The intellectual atmosphere in Germany prior to the war was an outgrowth of that of the "Requiem": a mystical, optimistic view that the totality of human history had culminated with the rise of the modern German state and the advance of the German people. Yes, the causes of the war were multiple and complex, but a number of historians (Modris Eksteins, for example, who writes about this period better than just about anybody) effectively argue that the German worldview was a big reason, if not the main reason, that Germany a) welcomed, rather than tried to forestall, the outbreak of war, and b) continued to fight the war—often effectively—long past the point a rational assessment of manpower or resources would have deemed practical.

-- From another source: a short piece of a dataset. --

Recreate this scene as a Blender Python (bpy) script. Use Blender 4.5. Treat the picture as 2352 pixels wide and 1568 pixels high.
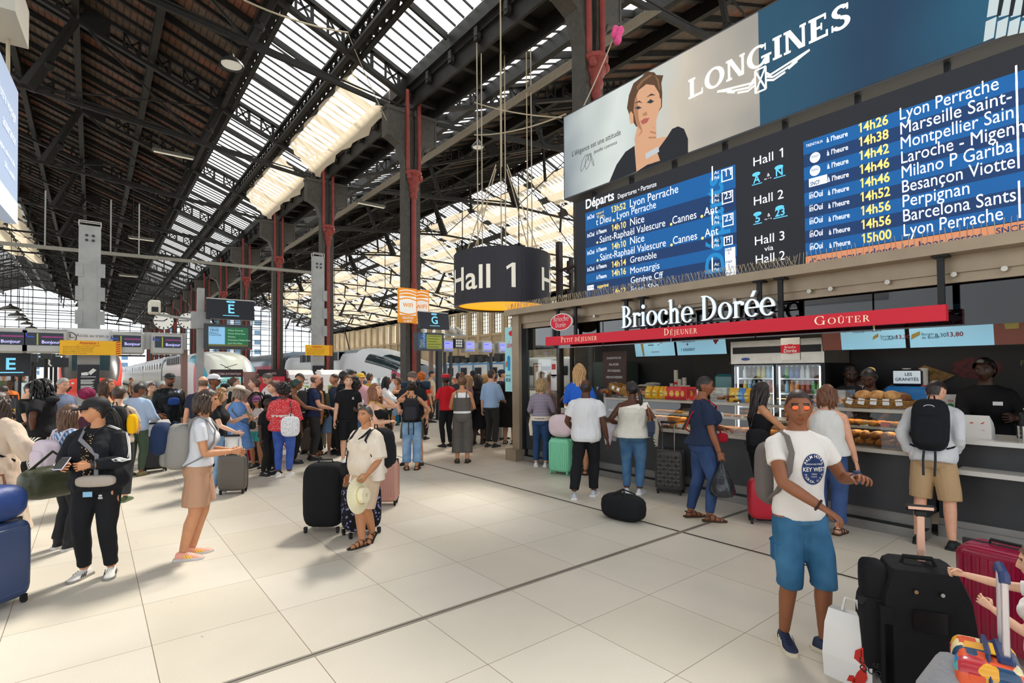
import bpy, math, random
from mathutils import Vector as V3, Matrix, noise
import numpy as np
for _o in list(bpy.data.objects): bpy.data.objects.remove(_o)
S=bpy.context.scene; C=S.collection
R=math.radians; rnd=random.Random(7)
# ---- camera: level hall axes measured from the two vanishing points (hall runs along +Y) ----
EYE=V3((0,0,1.9)); FP=1212.; PU,PV=1176.,825.
def _n(v): v=np.array(v,float); return v/np.linalg.norm(v)
_Y=_n([212-PU,-(860-PV),-FP]); _X=_n([2700-PU,-(842-PV),-FP]); _Z=_n(np.cross(_X,_Y))
_s=_n(_X+_Y); _d=_n(np.cross(_Z,_s)); _X=_n(_s-_d); _Y=_n(_s+_d)
MC=np.array([_X,_Y,_Z])
cd=bpy.data.cameras.new('camera'); cam=bpy.data.objects.new('camera',cd); C.objects.link(cam); S.camera=cam
cd.sensor_width=36; cd.lens=FP/2352*36; cd.shift_y=41/2352; cd.clip_end=600; cd.clip_start=.05
cam.matrix_world=Matrix.Translation(EYE)@Matrix(MC.tolist()).to_4x4()
def ray(u,v): return MC@np.array([u-PU,-(v-PV),-FP])
def G(u,v,z=0.):
    r=ray(u,v); t=(z-1.9)/r[2]; return V3((t*r[0],t*r[1],z))
def PX(u,v,x): r=ray(u,v); return EYE+V3(r*x/r[0])
def PY(u,v,y): r=ray(u,v); return EYE+V3(r*y/r[1])
def proj(p):
    c=MC.T@(np.array(p,float)-np.array(EYE)); return PU-FP*c[0]/c[2],PV+FP*c[1]/c[2]
def hgt(p,v):
    lo,hi=-3,40
    for _ in range(50):
        m=(lo+hi)/2
        if proj((p[0],p[1],m))[1]>v: lo=m
        else: hi=m
    return lo
# ---- daylight ----
W=bpy.data.worlds.new('sky'); S.world=W; W.use_nodes=True
nt=W.node_tree; bg=nt.nodes['Background']
bg.inputs[0].default_value=(.90,.95,1,1); bg.inputs[1].default_value=1.2
sl=bpy.data.lights.new('sun','SUN'); sl.energy=12; sl.angle=R(11); sl.color=(1,.945,.85)
so=bpy.data.objects.new('sun',sl); C.objects.link(so)
so.rotation_euler=V3((-.50,-.36,-.79)).to_track_quat('-Z','Y').to_euler()
S.view_settings.view_transform='Standard'; S.view_settings.look='None'; S.view_settings.gamma=1
S.view_settings.use_curve_mapping=False; S.view_settings.exposure=0.62
cy=S.cycles; cy.use_denoising=True; cy.use_adaptive_sampling=True; cy.adaptive_threshold=.03
cy.max_bounces=6; cy.diffuse_bounces=3; cy.glossy_bounces=2; cy.transmission_bounces=2; cy.transparent_max_bounces=10
cy.caustics_reflective=False; cy.caustics_refractive=False; cy.sample_clamp_indirect=6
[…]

And Karl Marx? Come on, he was dead before Brahms. (Seriously, Socialists were pretty divided as to the prospect of war. Even the German Socialist party only came around to supporting it in the face of overwhelming popular opinion.)

Empiricus said...

Fantastic points. I have only a few things in return.

1. I brought up "Brahms the Progressive" to illustrate his anti-establishment tendencies, the sloughing-off of music-historical worldviews, i.e., the break from oppressive Beethovenian vocabularies. If indeed he was progressive, then he was of the same musical ilk as Weill. But, point taken about the German worldview; I'm sure they were miles apart, there.

2. Marx's theories of capitalist economics paint it as imperialistic, which leads to unlimited competition for expanding markets, thus causing global conflict over natural resources. Deja vu?

Growing resentment of Tsarism (via Marx), forced Tsar Nicolas to side with the Serbs and against the Germans in the hopes of reuniting his people and strengthening his power. His efforts to quickly mobilize an army, in defense of the Serbs, did not go unnoticed by the Germans, who promptly declared war on Russia, the first of the allied powers to be involved. In other words, Tsar Nicolas feared Marxist dissent, which had been growing for decades and threatened to strip him of power. Almost by accident, Marxism was the cause of Nicolas' hasty reaction to Ferdinand.

Anyway, thanks for the thoughtful comments.